Hatte es zunächst geheißen, in Gersthofen seien bis zu 450 der 1.300 Arbeitsplätze in Gefahr, sind nach taz-Recherchen zunächst lediglich zehn Arbeitsplätze betroffen. Werksleiter Manfred Keiler sagte, mittelfristig könnten bis zu 70 Arbeitsplätze überflüssig werden. Zu Entlassungen werde es jedoch nicht kommen, da entsprechende Umstrukturierungsmaßnahmen geplant seien.

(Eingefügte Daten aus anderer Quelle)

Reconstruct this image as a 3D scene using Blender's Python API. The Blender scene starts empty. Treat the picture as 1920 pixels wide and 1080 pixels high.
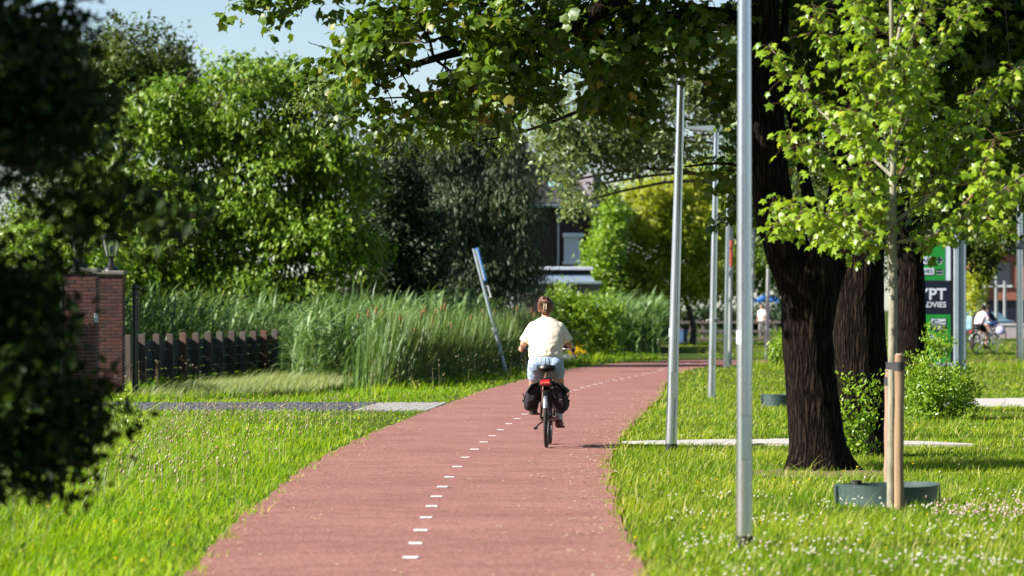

Die Zahl von 450 gefährdeten Arbeitsplätzen war nach Keilers Angaben im Zusammenhang mit dem „Chlorverbund“ gefallen. Wenn die geplanten Umstrukturierungen hier nicht greifen würden, entstünde ein Problem.
Mit dem Schritt von Hoechst ist laut Greenpeace die Chlorgefahr noch längst nicht gebannt. „Wir fordern mit Nachdruck die Einstellung der Chlorparaffin-Produktion beim englischen Chemiekonzern ICI und beim italienischen Produzenten Carfarro“, erklärte Barbara Kamrad von Greenpeace Berlin. Außerdem müsse die Bundesregierung endlich ein Anwendungsverbot erlassen. Wirtschaftsminister Rexrodt sei gefordert. „Herr Rexrodt und der Verband der Deutschen Schmiermittelindustrie sind nun die letzten Umweltgegner, die verbohrt am Einsatz dieses Chlorgiftes festhalten.“ Auf der Nordseeschutzkonferenz Anfang Juni müsse ein Chlorparaffinverbot beschlosen werden.